In the official PyTorch C++ examples on GitHub Here you can witness a strange definition of a class:

class CustomDataset : public torch::data::datasets::Dataset<CustomDataset> {...}

My understanding is that this defines a class CustomDataset which "inherits from" or "extends" torch::data::datasets::Dataset<CustomDataset>. This is weird to me since the class we're creating is inheriting from another class which is parameterized by the class we're creating...How does this even work? What does it mean? This seems to me like an Integer class inheriting from vector<Integer>, which seems absurd.

This is the curiously-recurring template pattern, or CRTP for short. A major advantage of this technique is that it enabled so-called static polymorphism, meaning that functions in torch::data::datasets::Dataset can call into functions of CustomDataset, without needing to make those functions virtual (and thus deal with the runtime mess of virtual method dispatch and so on). You can also perform compile-time metaprogramming such as compile-time enable_ifs depending on the properties of the custom dataset type.
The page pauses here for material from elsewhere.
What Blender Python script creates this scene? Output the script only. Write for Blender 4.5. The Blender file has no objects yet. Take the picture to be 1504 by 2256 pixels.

In the case of PyTorch, BaseDataset (the superclass of Dataset) uses this technique heavily to support operations such as mapping and filtering:

  template <typename TransformType>
  MapDataset<Self, TransformType> map(TransformType transform) & {
    return datasets::map(static_cast<Self&>(*this), std::move(transform));
  }

Note the static cast of this to the derived type (legal as long as CRTP is properly applied); datasets::map constructs a MapDataset object which is also parametrized by the dataset type, allowing the MapDataset implementation to statically call methods such as get_batch (or encounter a compile-time error if they do not exist).

Furthermore, since MapDataset receives the custom dataset type as a type parameter, compile-time metaprogramming is possible:

  /// The implementation of `get_batch()` for the stateless case, which simply
  /// applies the transform to the output of `get_batch()` from the dataset.
  template <
      typename D = SourceDataset,
      typename = torch::disable_if_t<D::is_stateful>>
  OutputBatchType get_batch_impl(BatchRequestType indices) {
    return transform_.apply_batch(dataset_.get_batch(std::move(indices)));
  }

  /// The implementation of `get_batch()` for the stateful case. Here, we follow
  /// the semantics of `Optional.map()` in many functional languages, which
  /// applies a transformation to the optional's content when the optional
  /// contains a value, and returns a new optional (of a different type)  if the
  /// original optional returned by `get_batch()` was empty.
  template <typename D = SourceDataset>
  torch::enable_if_t<D::is_stateful, OutputBatchType> get_batch_impl(
      BatchRequestType indices) {
    if (auto batch = dataset_.get_batch(std::move(indices))) {
      return transform_.apply_batch(std::move(*batch));
    }
    return nullopt;
  }

Notice that the conditional enable is dependent on SourceDataset, which we only have available because the dataset is parametrized with this CRTP pattern.